After being asleep for 5 hours or so I couldn’t sleep anymore and woke up at 4:00 AM. That’s a good time to review the good ol’ rss feeds and found that there had been a few very interesting, although not related, articles on web development, technique and the future of web design.
First, Steven Clark wrote an excellent article on The Three Pillars of Good Web Design, and I couldn’t agree more with what he has to say. A web site is not a poster, or a magazine, it has its own needs and uses and we can’t forget about it.
Second, Eric Meyer went and created what looks like very complicated css that surely implied many hours of testing at retesting but ultimately achieves a very straightforward, standards compliant and very cool Structured Timeline purely using html and css. I love it!!!
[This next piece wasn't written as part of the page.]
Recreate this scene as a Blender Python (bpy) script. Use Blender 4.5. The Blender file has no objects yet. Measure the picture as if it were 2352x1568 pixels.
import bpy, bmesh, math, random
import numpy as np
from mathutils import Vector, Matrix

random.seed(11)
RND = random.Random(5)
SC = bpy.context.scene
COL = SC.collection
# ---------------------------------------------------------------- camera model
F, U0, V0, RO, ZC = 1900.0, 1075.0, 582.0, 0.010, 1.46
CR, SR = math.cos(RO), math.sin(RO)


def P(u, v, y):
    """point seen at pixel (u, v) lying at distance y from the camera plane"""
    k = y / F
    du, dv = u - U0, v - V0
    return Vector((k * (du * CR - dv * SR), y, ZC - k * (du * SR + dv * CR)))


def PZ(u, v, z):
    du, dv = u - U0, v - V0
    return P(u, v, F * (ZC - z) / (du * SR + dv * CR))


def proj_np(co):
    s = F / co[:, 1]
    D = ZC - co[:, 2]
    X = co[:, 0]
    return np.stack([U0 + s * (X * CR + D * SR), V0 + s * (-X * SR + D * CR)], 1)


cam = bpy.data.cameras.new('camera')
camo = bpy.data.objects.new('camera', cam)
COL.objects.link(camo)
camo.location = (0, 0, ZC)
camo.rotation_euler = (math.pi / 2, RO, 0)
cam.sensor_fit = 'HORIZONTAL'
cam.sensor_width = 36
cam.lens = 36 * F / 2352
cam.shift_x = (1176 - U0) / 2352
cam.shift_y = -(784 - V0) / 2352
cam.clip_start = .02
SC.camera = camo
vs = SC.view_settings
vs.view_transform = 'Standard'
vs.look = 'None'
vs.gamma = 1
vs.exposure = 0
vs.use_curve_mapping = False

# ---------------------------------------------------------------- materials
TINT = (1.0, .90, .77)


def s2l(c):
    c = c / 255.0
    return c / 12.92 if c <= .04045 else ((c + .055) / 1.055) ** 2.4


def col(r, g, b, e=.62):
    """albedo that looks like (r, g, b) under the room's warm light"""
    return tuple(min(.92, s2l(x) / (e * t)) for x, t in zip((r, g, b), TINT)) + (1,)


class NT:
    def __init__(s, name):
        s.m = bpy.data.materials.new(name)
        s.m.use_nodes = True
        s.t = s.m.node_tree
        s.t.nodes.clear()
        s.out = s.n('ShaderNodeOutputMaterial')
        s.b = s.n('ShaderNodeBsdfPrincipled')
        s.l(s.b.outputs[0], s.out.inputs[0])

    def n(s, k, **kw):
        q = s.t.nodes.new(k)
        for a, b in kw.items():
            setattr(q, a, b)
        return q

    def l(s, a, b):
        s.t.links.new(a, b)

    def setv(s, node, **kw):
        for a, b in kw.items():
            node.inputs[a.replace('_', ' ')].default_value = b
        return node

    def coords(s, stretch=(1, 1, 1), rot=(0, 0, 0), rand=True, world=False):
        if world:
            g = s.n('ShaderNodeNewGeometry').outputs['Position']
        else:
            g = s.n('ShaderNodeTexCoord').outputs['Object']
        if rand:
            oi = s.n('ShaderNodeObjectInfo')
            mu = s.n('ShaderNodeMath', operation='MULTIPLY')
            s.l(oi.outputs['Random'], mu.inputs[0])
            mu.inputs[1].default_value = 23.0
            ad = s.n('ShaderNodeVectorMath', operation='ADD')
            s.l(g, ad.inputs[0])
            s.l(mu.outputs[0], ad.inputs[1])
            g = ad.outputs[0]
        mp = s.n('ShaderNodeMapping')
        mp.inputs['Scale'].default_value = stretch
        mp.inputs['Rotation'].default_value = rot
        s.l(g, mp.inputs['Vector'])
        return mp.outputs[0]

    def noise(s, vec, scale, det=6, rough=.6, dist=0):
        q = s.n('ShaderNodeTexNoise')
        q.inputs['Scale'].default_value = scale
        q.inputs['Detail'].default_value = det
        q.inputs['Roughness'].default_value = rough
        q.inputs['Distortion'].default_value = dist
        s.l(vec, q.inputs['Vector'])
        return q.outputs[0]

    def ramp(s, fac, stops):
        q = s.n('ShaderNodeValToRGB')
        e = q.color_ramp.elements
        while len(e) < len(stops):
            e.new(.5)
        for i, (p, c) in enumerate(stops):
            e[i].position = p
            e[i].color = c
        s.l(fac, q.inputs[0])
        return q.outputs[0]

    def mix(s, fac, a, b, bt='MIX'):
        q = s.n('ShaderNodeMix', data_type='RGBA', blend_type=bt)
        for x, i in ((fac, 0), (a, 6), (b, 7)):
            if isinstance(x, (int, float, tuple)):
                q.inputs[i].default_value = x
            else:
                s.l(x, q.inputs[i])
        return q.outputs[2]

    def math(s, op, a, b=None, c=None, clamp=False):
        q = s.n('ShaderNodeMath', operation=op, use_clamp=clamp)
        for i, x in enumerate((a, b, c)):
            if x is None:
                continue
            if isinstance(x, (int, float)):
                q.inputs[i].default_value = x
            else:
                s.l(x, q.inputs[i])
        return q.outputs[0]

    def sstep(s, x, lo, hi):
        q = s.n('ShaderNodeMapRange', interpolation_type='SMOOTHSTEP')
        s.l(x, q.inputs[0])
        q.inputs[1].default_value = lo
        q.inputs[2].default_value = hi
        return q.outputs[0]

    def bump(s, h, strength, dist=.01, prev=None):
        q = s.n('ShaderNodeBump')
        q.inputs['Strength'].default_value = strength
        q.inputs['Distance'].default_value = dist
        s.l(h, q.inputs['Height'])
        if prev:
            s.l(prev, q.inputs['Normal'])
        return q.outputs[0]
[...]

And, finally, on A List Apart, Aaron Gustafson reveals a complement that would take us Beyond the Doctype Switch to see if that will stop new browser releases from breaking the code of lazy ass developers who still use Frontpage 98 to make their sites. Personally, I couldn’t care less if some developer harebrainedly makes a site without consideration for standards or proper design and it then breaks on IE 8 or whatever comes later. That should teach them or their clients (you know who, the ones that insisted that it had to work ‘just so’ on IE5.5 and to hell with everything else). Still, we’ll have to see if there are any advantages in using a new switch or if it will add a new layer of complexity and uncertainty to the mix.
I’m still undecided but I think that harebrained designers will keep breaking the web. That’s right, it’s not new browser versions but bad web designers who break the web. There, I said it.